JABEEの恩恵を受けられる人はほんの一部

 先に述べたように,JABEEに認定された高専を卒業しても,その後専攻科等を卒業しなければその個人は,JABEEの利点である「技術士補になる資格」が与えられません。結局,JABEEの恩恵を受けられるのはほんの一部(20%程度)の 学生だけです。それ以外の学生には「百害あって一利なし」です。

さらなるJABEEの問題点

■ JABEEの導入により,合格点(いわゆる赤点)が50点から60点に変更され,これに伴い留年(進級できないこと)や退学者の増加が見込まれる。
■ 上のように点数上の合格ラインが厳しくなったため,留年・退学等を防ぐために,むしろ定期試験が簡単になった傾向がある。例えば,導入前まで平均点が55点というような教科が,JABEEの導入後,試験内容のレベルを下げ,平均点を70点にすることで学生を合格させるなどというもの。(実際に管理人が受けたテストでも,過去[先輩]のテストより簡単になっていたものは半分以上と感じられました。また,試験を簡単にしたことを明言した先生も何人かいます。)。
■ さらに,JABEEの書類作成等の業務が増加するこで教員は忙しくなり,書類作成ばかりに時間がかかり,本来優先すべき学生への対応(授業計画,プリント配布,時間外の質問への対応) および研究の質が低下する場合がある。
 ここで,2よりも3の問題の方が深刻で,3の問題が管理人の高専では多く見られます。

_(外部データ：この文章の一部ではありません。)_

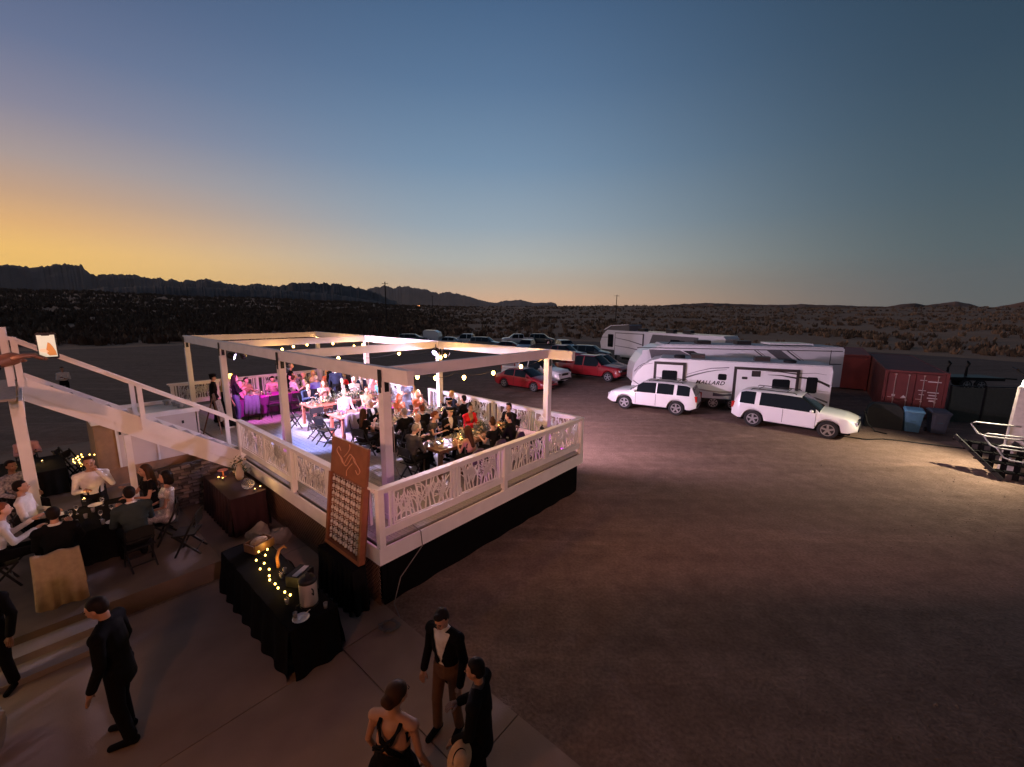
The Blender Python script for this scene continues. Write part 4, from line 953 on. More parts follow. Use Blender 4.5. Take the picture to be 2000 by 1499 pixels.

定期試験だけで全てが決まるわけではありませんが,JABEEが定期試験の点数を重視している以上,このように試験レベルを下げるなどしては,本来の目的とずれてしまいます。


管理人のJABEEに対する考え (私は,現状のJABEEには反対しています)

 まず言いたいのは,JABEE導入により教育のレベルが向上するどころか,結果的に低下してしまうのではないかということです。学生の質が上がることにより定期試験の点数が上がれば,それは良いことです。しかし,実際には試験内容を易しくして平均点をあげているのが実情です。これは,学生・教員ともに認めて欲しいと思います。これは,深刻な問題と受け止めるべきで,なんらかの措置を早急に講じる必要があると思います。
 次に,学校として試験の点数を上げることに重点を置きすぎているのではないか,と感じられます。そもそも,教育は一元化できるものではないと思います。試験の成績が芳しくなくても,他の事で長けていることはしばしばあります。偉大な発明・発見をした人は必ずしも試験の成績が良かったというわけではありません。確かに,試験の成績は良いに越したことはありませんが,それだけで将来技術者としての優劣を決めるのは少し安直ではないでしょうか。試験以外のことにもより目を向けて欲しいと思います。
 また,学校「全体」として認定し,それぞれ「個人」に資格を与えるのも難しいと思います。個々の学生が同一のレベルであるわけがありません。学生の学力レベルにはばらつきがあるのは当然です。しかし,学校側としてはなるべく学生を留年あるいは退学させたくないのが本音でしょう。本来ならばJABEEの認定を受けるに当たり,ある学力レベルに達していない学生は,問答無用で不合格にしなければなりません。しかし,実際には試験を簡単にするなどして本来ならばレベルに達しないうちに合格させることもあると思います。 学生もいわゆる一夜漬けなどをしてしまい,その科目が本当の意味での修得ができていない場合が多く見られます。このことを踏まえると,JABEE認定プログラム修了生が技術士一次試験合格と同等の知識を持ち合わせているかというと疑問です。
 最後に,JABEEの趣旨は日本の科学技術の教育レベルを高めるという非常に良いものであると思います。しかし,現状ではたくさんの問題があるように私には感じられます。特に,試験のことに関しては一時しのぎに過ぎないように感じられます。まずは,これら問題に目を向けることが大切だと思います。